- [Problem details]
Scan the data below for the string "picture". Show every line where it turns up.

-- -- --

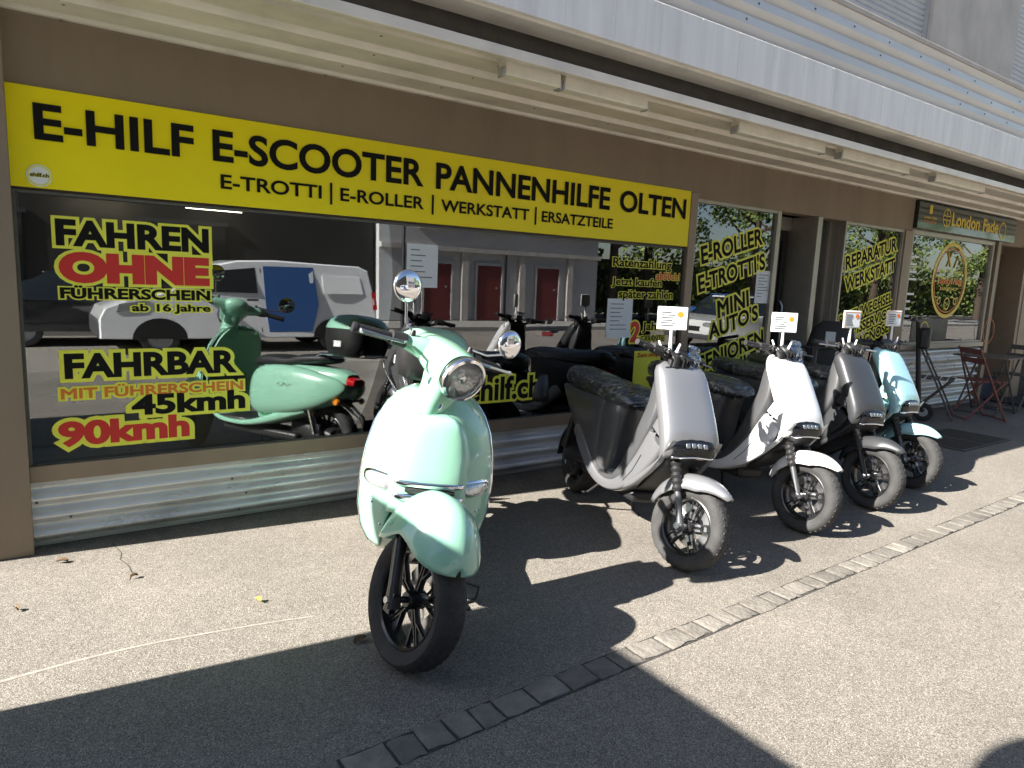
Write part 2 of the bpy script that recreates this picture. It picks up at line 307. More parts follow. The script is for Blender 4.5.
sc.view_settings.view_transform='Standard'; sc.view_settings.look='None'; sc.view_settings.exposure=1.9; sc.view_settings.gamma=1
cy=sc.cycles; cy.use_denoising=True; cy.max_bounces=9; cy.diffuse_bounces=4; cy.glossy_bounces=5; cy.transparent_max_bounces=14; cy.sample_clamp_indirect=6
cy.caustics_reflective=False; cy.caustics_refractive=False
# ------------------------------------------------------------------ ground
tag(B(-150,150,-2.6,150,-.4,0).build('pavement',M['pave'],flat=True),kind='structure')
tag(B(-150,150,-150,-2.6,-.5,-.14).build('road',M['road'],flat=True),kind='structure')
tag(B(-150,150,-12.5,-9.4,-.2,-.02).build('far_pavement',M['kerb'],bevel=.01),kind='structure')
def settline():
    # row of granite setts from (0.6,1.6) to far right; slightly sunk joint strip below
    base=MB(); x=-2.
    def yc(x): return 1.52+.040*(x-.8)+.0
    st=MB(); jt=MB()
    jt.box(-3,30,-.060,.060,-.02,.0012)
    random.seed(3)
    while x<14:
        L=random.uniform(.085,.15); w=random.uniform(.049,.056); z=random.uniform(.004,.009)
        dy=random.uniform(-.004,.004); g=random.uniform(.003,.007)
        rings=[]
        for (ins,zz) in ((0,-.01),(0,z*.55),(.005,z*.95),(.02,z)):
            pts=[]
            for (sx,sy) in ((-1,-1),(-.3,-1),(.4,-1),(1,-1),(1,-.1),(1,1),(.3,1),(-.4,1),(-1,1),(-1,.2)):
                jx=random.uniform(-.004,.004) if ins<.005 and zz>0 else 0; jy=random.uniform(-.009,.007) if ins<.007 and zz>0 else 0
                pts.append(V((x+L/2+sx*(L/2-g-ins)+jx,dy+sy*(w-ins)+jy,zz)))
            rings.append(pts)
        st.loft(rings); x+=L
    ang=math.atan(.0195)
    mx=Matrix.Translation((.8,1.692,0))@Matrix.Rotation(ang,4,'Z')@Matrix.Translation((-.0,0,0))
    tag(jt.build('sett_joint_strip',M['joint'],mx=mx,flat=True),kind='structure')
    tag(st.build('sett_strip',M['sett'],mx=mx,sharp=50),kind='structure')
settline()
# light sweep mark and crack on the pavement
cm=MB(); 
pts=[(-.6,2.62),(-.14,2.70),(.25,2.72),(.65,2.67),(.9,2.62)]
pp=cr(pts,6)
L=[V((x,y-.009,.0012)) for x,y in pp]; Rr=[V((x,y+.009*(1-i/len(pp)),.0012)) for i,(x,y) in enumerate(pp)]
cm.loft([[a,b] for a,b in zip(L,Rr)],cap=False,closed=False)
tag(cm.build('pavement_scrape',M['lime'],flat=True),kind='structure')
ck=MB(); p=[(.29,3.86),(.30,3.78),(.315,3.7),(.30,3.62),(.325,3.52),(.33,3.42),(.31,3.35)]
ck.loft([[V((x-.002,y,.0012)),V((x+.002,y,.0012))] for x,y in p],cap=False,closed=False)
tag(ck.build('pavement_crack',M['joint'],flat=True),kind='structure')
def leaf(x,y,m,lab,s=.02,rz=0.):
    g=MB(); g.grid(lambda u,v:V((u*s*.6*sin(pi*min(.97,max(.03,v)))**.7,(v-.5)*2*s,.006+.010*u*u+.008*sin(v*3))),4,6)
    o=g.build('fallen_leaf',m,solid=.0008); o.location=(x,y,0); o.rotation_euler=(0,0,rz); tag(o,lab,'leaf','fallen leaves on the pavement')
leaf(.74,2.85,M['leafy'],'small bright yellow leaf on the sunlit pavement left of the mint scooter',.018,.4)
leaf(.07,3.70,M['leafb'],'curled brown leaf on the pavement beside the brown post',.026,1.2)
leaf(.33,3.36,M['leafb'],'small brown leaf at the near end of the pavement crack',.018,2.)
leaf(.98,2.33,M['leafb'],'dark narrow leaf in the shade just left of the black front tyre',.03,1.9)
leaf(-.1,3.25,M['leafb'],'tiny brown leaf at the left edge of the picture on sunlit pavement',.016,.3)
# ------------------------------------------------------------------ shop building
YF=3.944
bd=empty('shop_building',(0,YF,0)); tag(bd,'brown fronted building with glass shop windows under a corrugated canopy','building')
BI=Matrix.Translation((0,-YF,0))
def bpart(mb,name,m,parent=None,**k): return mb.build(name,m,parent or bd,mx=BI,**k)
X1=15.
bpart(B(-.30,-.034,3.865,4.2,0,2.60),'corner_post',M['brown'],bevel=.004)
# brown wall between window heads and canopy
hd=MB(); hd.box(-.034,4.58,YF,4.1,2.17,2.6); hd.box(-.034,4.49,YF+.03,YF+.06,1.722,2.172); hd.box(4.58,8.235,YF+.01,4.1,2.13,2.6); hd.box(8.235,X1,YF+.02,4.1,2.13,2.6)
bpart(hd,'wall_head',M['brown'])
for a in ((4.49,4.575,YF-.02,4.1,0,2.17),(8.06,8.235,YF-.012,4.1,0,2.13),(11.55,11.85,YF-.03,4.3,0,2.13),(13,X1,YF,4.1,0,2.13)): bpart(B(*a),'wall_pier',M['frame'],bevel=.004)
pe=MB(); pe.box(-.29,-.1,4.2,12,0,2.6); pe.box(-.1,X1,11.9,12,0,2.6); pe.box(X1-.2,X1,4.1,11.9,0,2.6); bpart(pe,'outer_wall',M['conc'])
# corrugated panels
def corrugate(x0,x1,y,z0,z1,period,depth,flat_frac=.55,flip=False):
    prof=[]; n=int((z1-z0)/period*14)
    for k in range(n+1):
        z=z0+(z1-z0)*k/n; c=cos(2*pi*(z-z0)/period+pi*.9); c=math.copysign(abs(c)**.6,c); prof.append((y-depth*(.5+.5*c),z))
    return MB().loft([[V((x0,a,b)) for a,b in prof],[V((x1,a,b)) for a,b in prof]],cap=False,closed=False)
cp=corrugate(-.034,4.5,YF+.040,.015,.335,.092,.040,.78); 
bpart(cp,'corrugated_panel',M['corr'],sharp=85)
bpart(corrugate(6.86,8.06,YF+.040,.015,.335,.092,.040,.78),'corrugated_panel',M['corr'],sharp=85)
bpart(corrugate(4.575,5.75,YF+.040,.015,.335,.092,.040,.78),'corrugated_panel',M['corr'],sharp=85)
bpart(corrugate(8.235,10.46,YF+.045,.015,.78,.11,.042,.7),'corrugated_panel',M['corr'],sharp=85)
bk=MB(); bk.box(-.034,5.75,YF+.045,4.1,0,.40); bk.box(6.86,8.06,YF+.045,4.1,0,.40); bk.box(8.235,10.5,YF+.05,4.1,0,.8); bpart(bk,'base_wall',M['conc'])
def dots(pts,axis,r,name,m,parent):
    first=None
    for c in pts:
        if first is None:
            first=MB().lathe([(0,-.004),(r*.8,-.004),(r,0)],(0,0,0),axis,8).build(name,m,parent); o=first
        else: o=first.copy(); COL.objects.link(o)
        o.location=V(c)-V((0,YF,0))
sp_=[]
for x in (.05,.9,1.75,2.6,3.5,4.3,7.1,7.8):
    for z in (.05,.142,.234): sp_.append((x+random.uniform(-.1,.1),YF+.002,z))
dots(sp_,'y',.007,'panel_screw',M['grate'],bd)
bpart(B(-.034,4.49,YF-.008,4.0,.336,.418),'window_sill',M['frame'],bevel=.003)
bpart(B(4.575,5.72,YF-.008,4.0,.336,.44),'window_sill',M['frame'],bevel=.003)
bpart(B(6.88,8.06,YF-.008,4.0,.336,.44),'window_sill',M['frame'],bevel=.003)
bpart(B(8.235,10.46,YF-.02,4.02,.782,.84),'window_sill',M['alu'],bevel=.003)
def window(x0,x1,z0,z1,fm,fw=.03,gy=YF+.03):
    f=MB(); f.box(x0,x0+fw,YF+.004,YF+.07,z0,z1); f.box(x1-fw,x1,YF+.004,YF+.07,z0,z1); f.box(x0+fw,x1-fw,YF+.004,YF+.07,z1-fw,z1); f.box(x0+fw,x1-fw,YF+.006,YF+.07,z0,z0+fw*.5)
    wo=bpart(f,'window',fm,bevel=.002)
    g=B(x0+fw,x1-fw,gy,gy+.008,z0+fw*.5,z1-fw).build('pane',M['glass'],wo,mx=BI,flat=True)
    return wo
window(-.034,4.49,.418,1.72,M['grate'],.015,YF+.012)
window(4.575,5.75,.44,2.13,M['alu'],.028)
window(6.86,8.06,.44,2.13,M['alu'],.028)
window(8.235,10.46,.84,2.15,M['alu'],.05)
# entrance, set back between the two narrow panes
en=MB(); en.box(6.34,6.42,YF-.01,4.32,0,2.13); en.box(5.70,5.76,YF+.0,4.75,0,2.13); en.box(6.86,6.89,YF+.072,4.75,0,2.13); en.box(5.76,6.34,4.22,4.30,2.0,2.13)
bpart(en,'entrance_frame',M['alu'],bevel=.003)
dr=MB(); dr.box(5.78,5.86,4.24,4.28,.04,2.0); dr.box(6.25,6.33,4.24,4.28,.04,2.0); dr.box(5.86,6.25,4.24,4.28,1.9,2.0); dr.box(5.86,6.25,4.24,4.28,.04,.2)
d=bpart(dr,'door',M['blackp'],bevel=.003); B(5.86,6.25,4.255,4.263,.2,1.9).build('pane',M['glass'],d,mx=BI,flat=True)
MB().tube([(6.28,4.235,.8),(6.28,4.20,.85),(6.28,4.20,1.25),(6.28,4.235,1.3)],.012).build('handle',M['metal'],d,mx=BI)
sdl=bpart(B(6.43,6.47,4.10,4.16,.03,2.13).box(6.82,6.86,4.10,4.16,.03,2.13).box(6.47,6.82,4.10,4.16,.03,.12),'window',M['alu']); B(6.47,6.82,4.125,4.133,.12,2.13).build('pane',M['glass'],sdl,mx=BI,flat=True)
# barber door at the right end
bd2=MB(); bd2.box(10.5,10.6,YF-.02,4.3,0,2.16); bd2.box(11.45,11.55,YF-.02,4.3,0,2.16); bd2.box(10.6,11.45,4.2,4.3,2.05,2.16); bpart(bd2,'entrance_frame',M['frame'],bevel=.003)
d=bpart(B(10.62,11.43,4.22,4.26,.03,2.05).box(10.72,10.80,4.2,4.22,.3,1.9).box(11.2,11.28,4.2,4.22,.3,1.9),'door',M['frame'])
bpart(B(11.85,13,YF+.15,YF+.25,0,2.13),'dark_door_recess',M['inwall'])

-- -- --

- [Exercise response]
Write part 2 of the bpy script that recreates this picture. It picks up at line 307. More parts follow. The script is for Blender 4.5.
leaf(-.1,3.25,M['leafb'],'tiny brown leaf at the left edge of the picture on sunlit pavement',.016,.3)